Army Shoots Down Military Theme Park Proposal

According to the Washington Post, the Army is not interested in adding a theme park to their plans for a history museum. The proposed museum and entertainment complex will be located in Fort Belvoir, Virginia in the suburbs of Washington D.C. Army officials approached Universal Studios for strategies to make the museum more attractive to today’s audiences. Early reports referenced a proposal submitted by a Florida developer for a military theme park.

Army spokesman Dave Foster said yesterday that the Army did approach Universal Studios, but only for information about using “so-called 4-D experiences” within the museum. The subsequent proposal from Universal City was “grander in scope than what the Army thought appropriate,” Foster said. Universal was welcome to submit a future proposal, but “in no event would any proposal containing what might be characterized as an ‘amusement park’ be . . . seriously considered,” he said.

The Army’s denial to build the park should put to rest the debates over whether such an attraction should exist. The initial proposal included rides that would give visitors control of tanks and attack helicopters. Critics were arguing that a military-themed park would romanticize war.
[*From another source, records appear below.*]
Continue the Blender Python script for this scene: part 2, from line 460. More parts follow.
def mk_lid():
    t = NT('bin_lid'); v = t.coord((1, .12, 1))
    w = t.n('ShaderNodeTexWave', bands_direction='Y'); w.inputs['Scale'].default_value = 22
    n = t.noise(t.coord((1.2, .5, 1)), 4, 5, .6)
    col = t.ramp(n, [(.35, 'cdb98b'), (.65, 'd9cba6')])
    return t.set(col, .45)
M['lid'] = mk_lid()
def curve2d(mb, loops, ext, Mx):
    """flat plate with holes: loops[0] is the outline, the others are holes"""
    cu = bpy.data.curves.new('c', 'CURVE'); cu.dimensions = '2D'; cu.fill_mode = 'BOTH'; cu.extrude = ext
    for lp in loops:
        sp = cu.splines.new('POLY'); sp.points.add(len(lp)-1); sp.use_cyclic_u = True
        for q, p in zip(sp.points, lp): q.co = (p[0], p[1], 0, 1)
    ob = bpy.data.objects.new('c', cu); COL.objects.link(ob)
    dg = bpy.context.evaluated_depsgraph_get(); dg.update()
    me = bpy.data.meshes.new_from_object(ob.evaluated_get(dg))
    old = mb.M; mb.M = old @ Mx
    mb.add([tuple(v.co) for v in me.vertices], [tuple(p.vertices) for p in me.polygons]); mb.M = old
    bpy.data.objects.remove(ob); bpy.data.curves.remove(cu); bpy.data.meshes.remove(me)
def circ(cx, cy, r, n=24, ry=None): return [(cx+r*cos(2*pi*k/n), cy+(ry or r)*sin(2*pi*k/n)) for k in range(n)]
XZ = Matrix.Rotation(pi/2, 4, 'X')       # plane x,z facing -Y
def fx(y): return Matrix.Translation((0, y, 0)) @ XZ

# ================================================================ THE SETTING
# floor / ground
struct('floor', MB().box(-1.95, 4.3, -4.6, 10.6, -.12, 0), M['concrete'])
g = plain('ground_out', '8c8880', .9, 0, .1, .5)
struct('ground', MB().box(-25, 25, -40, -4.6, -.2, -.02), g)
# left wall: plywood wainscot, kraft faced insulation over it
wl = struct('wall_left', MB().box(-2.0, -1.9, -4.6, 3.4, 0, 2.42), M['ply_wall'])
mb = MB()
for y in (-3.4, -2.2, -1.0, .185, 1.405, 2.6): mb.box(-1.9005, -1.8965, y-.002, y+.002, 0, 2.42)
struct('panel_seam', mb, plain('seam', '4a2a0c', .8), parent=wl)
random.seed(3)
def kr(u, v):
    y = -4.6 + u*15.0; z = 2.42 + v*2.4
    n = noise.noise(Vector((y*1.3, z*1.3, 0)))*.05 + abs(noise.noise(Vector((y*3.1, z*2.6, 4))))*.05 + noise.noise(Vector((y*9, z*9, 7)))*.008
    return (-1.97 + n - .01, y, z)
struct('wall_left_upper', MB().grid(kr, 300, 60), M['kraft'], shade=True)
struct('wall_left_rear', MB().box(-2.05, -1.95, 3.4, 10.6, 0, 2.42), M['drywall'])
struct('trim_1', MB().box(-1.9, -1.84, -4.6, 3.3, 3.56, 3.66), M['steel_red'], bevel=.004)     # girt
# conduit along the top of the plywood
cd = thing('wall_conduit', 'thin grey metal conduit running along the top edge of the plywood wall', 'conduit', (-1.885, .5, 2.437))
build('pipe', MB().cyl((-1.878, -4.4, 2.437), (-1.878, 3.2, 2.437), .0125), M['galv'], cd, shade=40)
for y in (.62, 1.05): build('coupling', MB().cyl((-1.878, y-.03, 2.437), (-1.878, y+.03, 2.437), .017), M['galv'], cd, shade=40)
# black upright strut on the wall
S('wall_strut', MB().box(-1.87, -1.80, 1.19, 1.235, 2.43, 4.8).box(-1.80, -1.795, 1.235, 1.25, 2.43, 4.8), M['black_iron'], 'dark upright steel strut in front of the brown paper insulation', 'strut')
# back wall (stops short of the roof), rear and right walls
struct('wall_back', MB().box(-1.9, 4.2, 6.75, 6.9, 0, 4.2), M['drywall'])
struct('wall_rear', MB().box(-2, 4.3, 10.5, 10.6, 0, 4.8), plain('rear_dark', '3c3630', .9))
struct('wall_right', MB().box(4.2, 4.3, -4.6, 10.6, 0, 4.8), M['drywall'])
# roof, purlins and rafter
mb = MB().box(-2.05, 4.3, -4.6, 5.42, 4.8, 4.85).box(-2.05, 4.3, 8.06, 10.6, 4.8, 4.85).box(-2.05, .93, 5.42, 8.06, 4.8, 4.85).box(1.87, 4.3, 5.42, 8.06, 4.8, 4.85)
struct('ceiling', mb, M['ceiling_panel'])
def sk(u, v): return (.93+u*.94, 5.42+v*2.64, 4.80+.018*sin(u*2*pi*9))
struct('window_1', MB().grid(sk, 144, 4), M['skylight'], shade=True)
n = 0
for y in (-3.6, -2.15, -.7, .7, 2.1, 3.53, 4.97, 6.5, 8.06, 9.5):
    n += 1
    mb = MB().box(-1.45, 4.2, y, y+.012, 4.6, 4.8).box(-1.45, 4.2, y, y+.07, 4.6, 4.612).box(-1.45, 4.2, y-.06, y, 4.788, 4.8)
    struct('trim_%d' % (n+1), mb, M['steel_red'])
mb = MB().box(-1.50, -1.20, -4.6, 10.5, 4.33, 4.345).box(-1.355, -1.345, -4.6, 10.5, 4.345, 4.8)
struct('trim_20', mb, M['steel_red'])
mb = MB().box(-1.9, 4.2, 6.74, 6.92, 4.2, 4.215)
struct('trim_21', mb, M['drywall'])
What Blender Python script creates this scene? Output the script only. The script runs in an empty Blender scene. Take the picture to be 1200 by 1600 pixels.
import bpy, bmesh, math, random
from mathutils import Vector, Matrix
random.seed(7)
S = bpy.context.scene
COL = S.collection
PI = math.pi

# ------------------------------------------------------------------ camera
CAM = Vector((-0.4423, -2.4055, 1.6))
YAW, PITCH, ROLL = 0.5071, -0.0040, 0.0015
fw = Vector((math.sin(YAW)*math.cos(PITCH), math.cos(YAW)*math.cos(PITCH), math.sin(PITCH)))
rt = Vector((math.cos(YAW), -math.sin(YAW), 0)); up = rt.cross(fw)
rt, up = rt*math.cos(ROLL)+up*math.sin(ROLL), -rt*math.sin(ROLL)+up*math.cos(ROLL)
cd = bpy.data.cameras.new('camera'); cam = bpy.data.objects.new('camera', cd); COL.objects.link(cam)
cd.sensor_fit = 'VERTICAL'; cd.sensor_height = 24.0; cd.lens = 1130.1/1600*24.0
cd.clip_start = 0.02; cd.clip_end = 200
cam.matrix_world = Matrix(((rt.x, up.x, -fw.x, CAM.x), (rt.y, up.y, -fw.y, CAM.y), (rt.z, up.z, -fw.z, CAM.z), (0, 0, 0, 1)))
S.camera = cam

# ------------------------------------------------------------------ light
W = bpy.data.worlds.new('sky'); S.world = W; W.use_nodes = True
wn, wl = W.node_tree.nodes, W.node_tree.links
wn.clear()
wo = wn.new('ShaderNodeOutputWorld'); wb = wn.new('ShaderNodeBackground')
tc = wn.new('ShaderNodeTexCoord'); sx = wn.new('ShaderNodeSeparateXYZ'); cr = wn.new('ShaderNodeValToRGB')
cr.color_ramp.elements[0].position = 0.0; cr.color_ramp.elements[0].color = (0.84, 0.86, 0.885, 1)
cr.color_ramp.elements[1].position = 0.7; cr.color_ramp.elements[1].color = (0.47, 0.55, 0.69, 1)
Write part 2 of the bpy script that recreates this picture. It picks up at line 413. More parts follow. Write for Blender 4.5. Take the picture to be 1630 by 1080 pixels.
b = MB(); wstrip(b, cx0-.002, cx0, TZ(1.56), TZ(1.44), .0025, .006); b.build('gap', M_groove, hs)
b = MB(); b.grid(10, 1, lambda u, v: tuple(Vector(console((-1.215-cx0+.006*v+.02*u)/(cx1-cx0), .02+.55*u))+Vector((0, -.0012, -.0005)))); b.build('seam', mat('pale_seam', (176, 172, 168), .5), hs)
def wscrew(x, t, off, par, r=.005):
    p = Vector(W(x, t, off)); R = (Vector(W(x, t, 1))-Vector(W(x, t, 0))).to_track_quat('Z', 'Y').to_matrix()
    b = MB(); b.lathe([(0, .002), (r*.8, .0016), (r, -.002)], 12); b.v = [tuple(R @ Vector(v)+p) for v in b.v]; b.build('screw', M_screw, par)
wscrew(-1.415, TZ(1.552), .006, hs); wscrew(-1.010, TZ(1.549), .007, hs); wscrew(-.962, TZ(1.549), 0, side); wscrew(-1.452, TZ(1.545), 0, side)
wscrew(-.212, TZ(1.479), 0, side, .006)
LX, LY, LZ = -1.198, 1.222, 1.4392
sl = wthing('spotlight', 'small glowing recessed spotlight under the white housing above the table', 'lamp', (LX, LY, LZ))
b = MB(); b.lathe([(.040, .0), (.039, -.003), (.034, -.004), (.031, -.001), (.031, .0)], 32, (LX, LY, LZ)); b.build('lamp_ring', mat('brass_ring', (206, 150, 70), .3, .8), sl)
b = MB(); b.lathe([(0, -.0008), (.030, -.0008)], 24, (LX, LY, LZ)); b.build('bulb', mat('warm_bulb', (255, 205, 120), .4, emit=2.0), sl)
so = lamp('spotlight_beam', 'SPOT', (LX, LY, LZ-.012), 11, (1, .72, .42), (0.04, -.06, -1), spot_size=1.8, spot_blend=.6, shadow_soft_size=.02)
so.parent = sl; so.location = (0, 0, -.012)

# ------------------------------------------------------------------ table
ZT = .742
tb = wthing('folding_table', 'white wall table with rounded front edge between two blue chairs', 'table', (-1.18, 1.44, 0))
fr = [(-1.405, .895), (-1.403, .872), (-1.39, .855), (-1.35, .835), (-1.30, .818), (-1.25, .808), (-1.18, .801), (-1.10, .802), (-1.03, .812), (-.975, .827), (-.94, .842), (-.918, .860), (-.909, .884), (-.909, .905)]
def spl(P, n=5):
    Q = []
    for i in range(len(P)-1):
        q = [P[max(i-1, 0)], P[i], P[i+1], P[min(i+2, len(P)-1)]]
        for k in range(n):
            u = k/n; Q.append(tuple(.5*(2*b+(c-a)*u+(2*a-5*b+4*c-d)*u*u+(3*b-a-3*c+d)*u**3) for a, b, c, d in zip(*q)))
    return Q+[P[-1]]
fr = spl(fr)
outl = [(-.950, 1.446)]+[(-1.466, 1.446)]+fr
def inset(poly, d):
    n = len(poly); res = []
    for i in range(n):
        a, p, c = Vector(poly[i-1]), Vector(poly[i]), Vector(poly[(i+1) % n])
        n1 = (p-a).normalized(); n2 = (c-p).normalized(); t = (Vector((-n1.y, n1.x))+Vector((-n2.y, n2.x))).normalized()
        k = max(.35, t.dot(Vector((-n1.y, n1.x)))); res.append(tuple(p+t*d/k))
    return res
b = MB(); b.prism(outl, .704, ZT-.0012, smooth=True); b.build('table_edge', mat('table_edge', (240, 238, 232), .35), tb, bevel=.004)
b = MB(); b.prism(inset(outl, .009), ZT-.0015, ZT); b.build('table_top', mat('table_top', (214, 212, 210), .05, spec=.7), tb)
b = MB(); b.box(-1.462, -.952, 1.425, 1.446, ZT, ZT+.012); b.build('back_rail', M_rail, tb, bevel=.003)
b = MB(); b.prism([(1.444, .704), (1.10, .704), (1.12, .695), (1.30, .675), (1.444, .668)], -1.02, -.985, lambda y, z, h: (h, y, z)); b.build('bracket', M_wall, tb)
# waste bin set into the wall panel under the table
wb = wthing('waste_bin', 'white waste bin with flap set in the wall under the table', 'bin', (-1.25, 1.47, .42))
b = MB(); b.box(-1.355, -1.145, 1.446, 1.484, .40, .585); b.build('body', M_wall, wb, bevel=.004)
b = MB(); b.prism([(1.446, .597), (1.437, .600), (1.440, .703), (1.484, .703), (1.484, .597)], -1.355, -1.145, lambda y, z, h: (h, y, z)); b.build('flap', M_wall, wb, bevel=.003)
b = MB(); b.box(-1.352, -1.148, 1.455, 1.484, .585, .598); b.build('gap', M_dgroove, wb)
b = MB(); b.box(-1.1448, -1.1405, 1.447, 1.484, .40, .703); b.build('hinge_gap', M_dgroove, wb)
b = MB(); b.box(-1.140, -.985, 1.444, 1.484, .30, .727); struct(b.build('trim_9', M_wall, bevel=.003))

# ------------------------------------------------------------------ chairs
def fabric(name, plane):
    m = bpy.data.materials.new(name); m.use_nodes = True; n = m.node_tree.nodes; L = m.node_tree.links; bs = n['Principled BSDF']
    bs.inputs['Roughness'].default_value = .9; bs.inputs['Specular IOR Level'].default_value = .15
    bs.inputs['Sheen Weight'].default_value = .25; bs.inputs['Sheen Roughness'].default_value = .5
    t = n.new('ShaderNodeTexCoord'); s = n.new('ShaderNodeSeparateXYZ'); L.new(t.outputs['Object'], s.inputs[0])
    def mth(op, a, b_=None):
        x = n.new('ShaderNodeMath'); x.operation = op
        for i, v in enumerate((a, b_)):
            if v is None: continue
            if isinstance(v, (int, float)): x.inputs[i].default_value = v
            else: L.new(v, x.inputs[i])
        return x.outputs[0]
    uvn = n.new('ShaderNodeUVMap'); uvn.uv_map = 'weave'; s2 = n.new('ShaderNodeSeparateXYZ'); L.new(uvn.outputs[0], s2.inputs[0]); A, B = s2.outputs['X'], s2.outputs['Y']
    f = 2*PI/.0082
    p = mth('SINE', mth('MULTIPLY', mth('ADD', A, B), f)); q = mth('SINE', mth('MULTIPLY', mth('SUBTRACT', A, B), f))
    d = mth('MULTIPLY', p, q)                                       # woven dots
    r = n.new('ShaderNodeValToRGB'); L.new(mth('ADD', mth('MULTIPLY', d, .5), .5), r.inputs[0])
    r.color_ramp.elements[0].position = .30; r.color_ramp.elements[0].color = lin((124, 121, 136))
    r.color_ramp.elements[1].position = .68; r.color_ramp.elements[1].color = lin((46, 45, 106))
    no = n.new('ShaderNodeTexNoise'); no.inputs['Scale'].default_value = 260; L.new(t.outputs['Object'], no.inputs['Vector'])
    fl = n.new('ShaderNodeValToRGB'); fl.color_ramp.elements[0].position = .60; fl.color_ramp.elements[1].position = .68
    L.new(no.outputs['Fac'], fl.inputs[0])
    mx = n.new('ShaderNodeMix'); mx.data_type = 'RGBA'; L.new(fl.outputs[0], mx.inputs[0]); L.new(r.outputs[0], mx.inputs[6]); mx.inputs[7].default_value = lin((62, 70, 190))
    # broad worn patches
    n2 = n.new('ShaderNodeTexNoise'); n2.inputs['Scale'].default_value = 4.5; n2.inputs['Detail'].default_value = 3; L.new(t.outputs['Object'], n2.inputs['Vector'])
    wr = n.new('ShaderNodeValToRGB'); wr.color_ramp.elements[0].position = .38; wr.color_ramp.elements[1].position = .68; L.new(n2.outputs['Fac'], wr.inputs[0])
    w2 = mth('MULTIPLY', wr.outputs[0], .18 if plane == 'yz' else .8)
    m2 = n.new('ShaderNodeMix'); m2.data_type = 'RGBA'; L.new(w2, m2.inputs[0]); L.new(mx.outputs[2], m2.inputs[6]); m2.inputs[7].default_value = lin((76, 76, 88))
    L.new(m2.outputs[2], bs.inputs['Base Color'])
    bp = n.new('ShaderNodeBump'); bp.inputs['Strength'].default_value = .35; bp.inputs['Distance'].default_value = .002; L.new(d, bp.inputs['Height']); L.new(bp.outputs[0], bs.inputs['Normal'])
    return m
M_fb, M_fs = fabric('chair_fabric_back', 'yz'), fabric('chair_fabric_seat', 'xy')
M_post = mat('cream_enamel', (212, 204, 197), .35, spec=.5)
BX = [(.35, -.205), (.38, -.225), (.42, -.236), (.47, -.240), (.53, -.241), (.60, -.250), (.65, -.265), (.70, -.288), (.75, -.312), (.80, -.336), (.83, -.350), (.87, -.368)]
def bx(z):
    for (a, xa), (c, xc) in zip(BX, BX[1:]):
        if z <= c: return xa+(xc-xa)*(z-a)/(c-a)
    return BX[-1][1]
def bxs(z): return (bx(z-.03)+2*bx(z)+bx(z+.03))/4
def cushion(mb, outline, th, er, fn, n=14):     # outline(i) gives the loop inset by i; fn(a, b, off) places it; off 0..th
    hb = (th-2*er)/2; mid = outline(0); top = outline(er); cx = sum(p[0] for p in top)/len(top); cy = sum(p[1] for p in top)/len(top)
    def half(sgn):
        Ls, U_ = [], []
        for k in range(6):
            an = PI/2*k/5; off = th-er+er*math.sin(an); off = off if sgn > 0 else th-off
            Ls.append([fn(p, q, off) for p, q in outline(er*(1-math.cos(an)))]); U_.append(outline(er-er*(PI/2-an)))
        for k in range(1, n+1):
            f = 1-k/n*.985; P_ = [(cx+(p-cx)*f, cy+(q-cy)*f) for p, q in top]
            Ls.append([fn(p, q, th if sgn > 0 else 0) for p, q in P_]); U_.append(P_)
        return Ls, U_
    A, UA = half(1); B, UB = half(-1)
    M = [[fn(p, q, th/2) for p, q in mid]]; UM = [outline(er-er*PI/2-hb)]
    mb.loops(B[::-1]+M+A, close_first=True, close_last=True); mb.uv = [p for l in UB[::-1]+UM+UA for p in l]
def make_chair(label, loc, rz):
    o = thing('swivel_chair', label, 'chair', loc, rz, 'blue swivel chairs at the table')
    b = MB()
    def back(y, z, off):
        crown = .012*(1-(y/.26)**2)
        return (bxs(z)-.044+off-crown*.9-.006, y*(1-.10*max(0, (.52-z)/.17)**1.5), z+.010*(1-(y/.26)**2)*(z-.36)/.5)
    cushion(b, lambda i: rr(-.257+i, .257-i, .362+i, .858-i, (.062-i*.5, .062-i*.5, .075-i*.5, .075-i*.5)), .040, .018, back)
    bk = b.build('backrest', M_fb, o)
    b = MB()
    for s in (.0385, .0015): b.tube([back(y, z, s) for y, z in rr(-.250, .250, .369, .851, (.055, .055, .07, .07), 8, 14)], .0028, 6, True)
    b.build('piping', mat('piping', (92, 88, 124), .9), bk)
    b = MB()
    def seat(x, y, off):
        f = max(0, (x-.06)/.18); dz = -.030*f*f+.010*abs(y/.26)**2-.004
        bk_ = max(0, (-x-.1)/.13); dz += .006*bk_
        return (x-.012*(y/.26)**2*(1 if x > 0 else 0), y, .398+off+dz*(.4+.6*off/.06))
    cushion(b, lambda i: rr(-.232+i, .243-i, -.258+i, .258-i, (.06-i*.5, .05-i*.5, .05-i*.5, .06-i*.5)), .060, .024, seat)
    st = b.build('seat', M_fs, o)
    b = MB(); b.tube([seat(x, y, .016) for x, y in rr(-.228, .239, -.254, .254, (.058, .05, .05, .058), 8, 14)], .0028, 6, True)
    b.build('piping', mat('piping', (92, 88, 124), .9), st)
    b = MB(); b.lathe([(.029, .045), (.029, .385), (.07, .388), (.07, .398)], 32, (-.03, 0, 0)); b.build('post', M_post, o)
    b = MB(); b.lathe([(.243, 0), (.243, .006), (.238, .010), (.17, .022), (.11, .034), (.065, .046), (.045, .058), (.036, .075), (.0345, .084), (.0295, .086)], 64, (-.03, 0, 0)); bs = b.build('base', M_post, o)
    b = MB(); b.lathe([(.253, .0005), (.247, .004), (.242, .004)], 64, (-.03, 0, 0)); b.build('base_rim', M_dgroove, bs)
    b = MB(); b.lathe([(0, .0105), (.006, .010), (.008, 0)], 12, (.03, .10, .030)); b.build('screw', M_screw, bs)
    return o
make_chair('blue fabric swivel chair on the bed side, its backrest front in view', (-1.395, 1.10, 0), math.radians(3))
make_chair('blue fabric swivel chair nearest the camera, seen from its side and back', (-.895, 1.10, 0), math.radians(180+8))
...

While I can see the need for the museum planners to make the Army museum more of a draw, I am glad that they are not moving forward with the theme park. As a coaster enthusiast, I love theme parks and the possibility of having one in my backyard is exciting. But, the idea of large scale war-themed attractions built by the Army seems inappropriate. On the other hand, I have no problem playing war-themed video games. Some would argue that they romanticize war as well.

The planned history museum, adjacent hotel, and conference center will still get much local attention. Local officials and residents are concerned about the impact of a tourist destination on area traffic. The Washington D.C. area had the third-worst traffic congestion in the U.S., behind Los Angeles and San Francisco, in 2005. In the nineties, a proposed Disney theme park met so much opposition that it was never built.